Tous les matins, le chant du Muezzin mérite son nom. C’est un vrai chant, rien d’agressif ni de perçant. Une voix grave qui part en de longues vocalises suaves et mélancoliques.
Le seul souvenir d’appels à la prière musulmans qui me revient à la mémoire, ce sont ceux que j’entendais à Tozeur, dans le sud tunisien. J’y étais seul, à l’hôtel, très heureux je ne sais pourquoi. Tout ressemblait à un film. J’étais un vrai héros de film, ma barbe poussait un peu, je devenais un aventurier. Je célébrais mes trente ans dans un voyage qui devait m’acheminer dans le désert. J’avais donné rendez-vous à tous mes amis, le dernier week-end de mars, dans un village encore plus reculé dans le sud. Je savais que personne ne serait là. Que je fêterais mes trente ans tout seul, ou plutôt avec des gens rencontrés sur la route, comme ces deux Américaines francophiles qui ne me lâchaient plus à partir du moment où elles ont compris qu’être en présence d’un homme, un vrai, leur économisait beaucoup de temps et d’énergie.
A Tozeur j’étais encore seul, sans Américaines, mais j’allais les rencontrer le lendemain.
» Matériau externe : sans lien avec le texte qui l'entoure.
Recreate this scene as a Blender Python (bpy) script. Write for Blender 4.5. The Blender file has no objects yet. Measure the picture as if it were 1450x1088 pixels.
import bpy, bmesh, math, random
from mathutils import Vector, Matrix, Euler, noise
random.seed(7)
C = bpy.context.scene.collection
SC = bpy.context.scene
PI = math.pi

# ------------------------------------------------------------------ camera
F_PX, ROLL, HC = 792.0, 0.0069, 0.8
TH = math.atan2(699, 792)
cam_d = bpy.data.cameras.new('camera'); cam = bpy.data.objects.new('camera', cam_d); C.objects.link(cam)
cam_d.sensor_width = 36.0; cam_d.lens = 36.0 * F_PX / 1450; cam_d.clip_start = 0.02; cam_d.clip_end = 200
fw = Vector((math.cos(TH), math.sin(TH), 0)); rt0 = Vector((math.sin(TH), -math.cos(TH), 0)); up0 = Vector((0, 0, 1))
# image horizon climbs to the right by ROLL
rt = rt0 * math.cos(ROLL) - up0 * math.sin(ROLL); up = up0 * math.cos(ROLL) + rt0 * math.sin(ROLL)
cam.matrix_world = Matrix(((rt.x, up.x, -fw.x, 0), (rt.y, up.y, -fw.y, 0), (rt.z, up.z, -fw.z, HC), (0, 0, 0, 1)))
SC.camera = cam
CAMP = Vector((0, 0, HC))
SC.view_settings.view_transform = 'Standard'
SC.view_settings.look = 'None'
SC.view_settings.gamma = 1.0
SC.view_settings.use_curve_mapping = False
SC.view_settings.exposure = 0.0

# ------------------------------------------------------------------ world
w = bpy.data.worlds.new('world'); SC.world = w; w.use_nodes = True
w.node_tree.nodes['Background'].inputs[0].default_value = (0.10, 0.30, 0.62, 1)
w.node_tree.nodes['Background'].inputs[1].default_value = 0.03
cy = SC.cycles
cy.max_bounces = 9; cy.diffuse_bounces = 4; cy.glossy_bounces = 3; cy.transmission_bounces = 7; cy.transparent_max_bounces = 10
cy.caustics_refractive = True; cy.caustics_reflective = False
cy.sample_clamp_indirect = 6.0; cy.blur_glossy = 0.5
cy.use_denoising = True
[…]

Le matin, le chant du Muezzin me paraissait très perçant, peu attirant. Un son de sono pas chère qui ne donnait pas envie de prier.
(Dieu, cela semble si ancien, alors que c’était il y a six ou sept ans. J’ai l’impression que c’était quelqu’un d’autre, et surtout je me revois comme un adolescent alors que je devenais trentenaire. Tant de choses se sont passées depuis. Nos vies sont courtes mais elles sont incroyablement remplies. Un tel fatras nous habite.)
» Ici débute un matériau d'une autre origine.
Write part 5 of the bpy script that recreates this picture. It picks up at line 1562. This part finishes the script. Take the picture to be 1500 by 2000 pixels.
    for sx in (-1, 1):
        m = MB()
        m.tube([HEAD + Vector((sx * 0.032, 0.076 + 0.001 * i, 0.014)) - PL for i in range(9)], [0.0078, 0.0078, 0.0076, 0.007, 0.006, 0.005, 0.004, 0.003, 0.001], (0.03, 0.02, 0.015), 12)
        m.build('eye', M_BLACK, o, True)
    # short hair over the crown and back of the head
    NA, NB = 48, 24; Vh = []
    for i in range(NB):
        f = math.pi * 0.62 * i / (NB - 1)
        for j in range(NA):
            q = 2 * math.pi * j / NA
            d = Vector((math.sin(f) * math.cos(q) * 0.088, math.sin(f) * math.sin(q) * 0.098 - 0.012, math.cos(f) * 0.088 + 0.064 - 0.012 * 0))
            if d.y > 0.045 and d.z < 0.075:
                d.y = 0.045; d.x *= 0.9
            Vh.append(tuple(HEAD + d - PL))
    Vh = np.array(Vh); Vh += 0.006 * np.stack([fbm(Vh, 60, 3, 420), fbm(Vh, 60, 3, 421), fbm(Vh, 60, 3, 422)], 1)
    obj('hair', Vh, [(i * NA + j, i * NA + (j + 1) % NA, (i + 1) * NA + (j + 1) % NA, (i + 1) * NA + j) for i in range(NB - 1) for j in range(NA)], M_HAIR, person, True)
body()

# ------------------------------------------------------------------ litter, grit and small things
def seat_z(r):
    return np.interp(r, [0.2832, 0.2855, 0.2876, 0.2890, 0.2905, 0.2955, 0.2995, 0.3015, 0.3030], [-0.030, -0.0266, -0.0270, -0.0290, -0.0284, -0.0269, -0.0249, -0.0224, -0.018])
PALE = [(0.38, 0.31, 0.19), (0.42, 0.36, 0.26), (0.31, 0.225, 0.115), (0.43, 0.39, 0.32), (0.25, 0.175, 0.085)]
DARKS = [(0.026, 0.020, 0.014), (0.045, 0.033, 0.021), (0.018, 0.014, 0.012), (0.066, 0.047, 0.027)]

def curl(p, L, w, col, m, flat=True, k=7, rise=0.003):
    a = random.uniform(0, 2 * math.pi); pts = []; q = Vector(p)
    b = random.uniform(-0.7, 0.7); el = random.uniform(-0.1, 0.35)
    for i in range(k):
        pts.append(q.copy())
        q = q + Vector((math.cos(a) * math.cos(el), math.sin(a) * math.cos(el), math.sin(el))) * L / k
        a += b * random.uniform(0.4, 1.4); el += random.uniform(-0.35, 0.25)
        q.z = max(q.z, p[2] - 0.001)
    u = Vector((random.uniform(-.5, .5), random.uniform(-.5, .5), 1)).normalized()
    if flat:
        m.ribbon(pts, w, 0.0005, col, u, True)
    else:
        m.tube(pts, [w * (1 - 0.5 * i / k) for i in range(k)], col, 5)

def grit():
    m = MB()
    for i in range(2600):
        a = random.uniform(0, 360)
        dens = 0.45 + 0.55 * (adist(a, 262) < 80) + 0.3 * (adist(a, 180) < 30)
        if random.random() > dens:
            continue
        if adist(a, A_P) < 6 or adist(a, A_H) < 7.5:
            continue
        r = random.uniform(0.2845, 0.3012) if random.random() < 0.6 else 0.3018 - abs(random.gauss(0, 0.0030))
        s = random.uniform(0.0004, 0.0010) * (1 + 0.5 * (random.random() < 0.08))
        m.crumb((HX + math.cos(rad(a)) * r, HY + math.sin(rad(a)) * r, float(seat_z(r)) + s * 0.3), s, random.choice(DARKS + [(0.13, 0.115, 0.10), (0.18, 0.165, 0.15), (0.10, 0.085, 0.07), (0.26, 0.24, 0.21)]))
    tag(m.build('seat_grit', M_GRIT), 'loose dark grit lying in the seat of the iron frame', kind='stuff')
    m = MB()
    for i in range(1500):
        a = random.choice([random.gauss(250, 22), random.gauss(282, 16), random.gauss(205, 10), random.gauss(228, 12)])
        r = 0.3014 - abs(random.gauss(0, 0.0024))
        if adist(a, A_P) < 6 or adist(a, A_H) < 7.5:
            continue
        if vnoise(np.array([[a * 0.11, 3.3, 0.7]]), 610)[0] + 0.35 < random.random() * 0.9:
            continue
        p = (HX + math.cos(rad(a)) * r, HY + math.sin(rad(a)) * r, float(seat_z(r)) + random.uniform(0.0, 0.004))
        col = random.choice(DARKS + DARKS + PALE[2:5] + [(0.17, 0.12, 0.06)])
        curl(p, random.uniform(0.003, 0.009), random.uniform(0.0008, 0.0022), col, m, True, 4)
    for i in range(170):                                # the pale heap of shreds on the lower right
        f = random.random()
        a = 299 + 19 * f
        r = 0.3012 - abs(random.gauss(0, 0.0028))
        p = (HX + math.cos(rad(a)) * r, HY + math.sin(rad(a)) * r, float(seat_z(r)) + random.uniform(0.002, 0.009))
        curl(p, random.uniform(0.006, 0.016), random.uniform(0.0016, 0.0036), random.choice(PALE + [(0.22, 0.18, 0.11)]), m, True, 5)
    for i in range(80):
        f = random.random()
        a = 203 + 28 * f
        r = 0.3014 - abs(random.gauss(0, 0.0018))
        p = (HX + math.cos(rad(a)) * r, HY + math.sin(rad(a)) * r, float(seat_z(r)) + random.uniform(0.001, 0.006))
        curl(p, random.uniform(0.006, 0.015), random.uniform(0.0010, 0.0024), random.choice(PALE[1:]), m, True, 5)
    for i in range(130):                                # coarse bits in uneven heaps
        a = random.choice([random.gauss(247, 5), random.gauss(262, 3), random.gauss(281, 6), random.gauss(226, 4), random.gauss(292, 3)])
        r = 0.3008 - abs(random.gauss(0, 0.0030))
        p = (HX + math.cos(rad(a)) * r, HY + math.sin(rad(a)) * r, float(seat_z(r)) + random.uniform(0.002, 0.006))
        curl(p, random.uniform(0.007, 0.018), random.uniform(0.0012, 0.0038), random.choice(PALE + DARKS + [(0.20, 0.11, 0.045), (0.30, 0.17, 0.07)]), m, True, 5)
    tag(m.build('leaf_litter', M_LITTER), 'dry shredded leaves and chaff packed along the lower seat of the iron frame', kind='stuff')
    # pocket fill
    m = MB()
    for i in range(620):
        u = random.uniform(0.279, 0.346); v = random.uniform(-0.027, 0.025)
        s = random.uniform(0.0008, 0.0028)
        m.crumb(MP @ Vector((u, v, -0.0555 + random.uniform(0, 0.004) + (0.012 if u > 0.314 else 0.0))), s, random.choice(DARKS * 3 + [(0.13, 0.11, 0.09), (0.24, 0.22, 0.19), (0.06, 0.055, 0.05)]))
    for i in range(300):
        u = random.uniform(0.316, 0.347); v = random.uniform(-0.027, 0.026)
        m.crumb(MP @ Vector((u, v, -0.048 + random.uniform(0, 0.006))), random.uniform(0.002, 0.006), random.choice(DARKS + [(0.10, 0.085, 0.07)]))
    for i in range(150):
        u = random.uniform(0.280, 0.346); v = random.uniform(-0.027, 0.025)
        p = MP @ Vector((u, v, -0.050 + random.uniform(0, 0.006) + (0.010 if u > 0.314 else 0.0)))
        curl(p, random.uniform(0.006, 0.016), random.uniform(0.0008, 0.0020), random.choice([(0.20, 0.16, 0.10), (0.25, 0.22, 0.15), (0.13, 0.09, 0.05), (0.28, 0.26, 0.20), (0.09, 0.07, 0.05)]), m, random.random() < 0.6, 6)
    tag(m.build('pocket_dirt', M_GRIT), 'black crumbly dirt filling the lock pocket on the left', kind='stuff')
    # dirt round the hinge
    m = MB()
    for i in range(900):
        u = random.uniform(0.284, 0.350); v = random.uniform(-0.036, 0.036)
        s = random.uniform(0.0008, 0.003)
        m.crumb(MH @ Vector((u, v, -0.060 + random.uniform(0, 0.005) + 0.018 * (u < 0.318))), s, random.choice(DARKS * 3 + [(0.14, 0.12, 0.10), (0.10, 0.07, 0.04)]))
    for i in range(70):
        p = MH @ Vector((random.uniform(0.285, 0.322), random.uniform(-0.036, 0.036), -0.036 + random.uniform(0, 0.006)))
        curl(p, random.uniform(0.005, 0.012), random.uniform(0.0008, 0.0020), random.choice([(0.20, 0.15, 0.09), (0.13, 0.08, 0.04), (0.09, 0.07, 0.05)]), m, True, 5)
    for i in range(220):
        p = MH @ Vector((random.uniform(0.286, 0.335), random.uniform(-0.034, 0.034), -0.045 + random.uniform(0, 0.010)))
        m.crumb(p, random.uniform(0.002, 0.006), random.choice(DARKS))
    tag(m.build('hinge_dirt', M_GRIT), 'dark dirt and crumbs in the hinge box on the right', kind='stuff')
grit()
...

A Istanbul, l’appel est sans aggressivité, endormant, extatique. Il fait sortir du sommeil pour faire entrer dans une autre forme de sommeil. Le fidèle ne doit pas quitter entièrement le sommeil, il n’a pas besoin que l’ensemble de ses facultés soient éveillées. La prière est une activité du corps et de la conscience qui s’accommode de la rêverie, de la somnolence.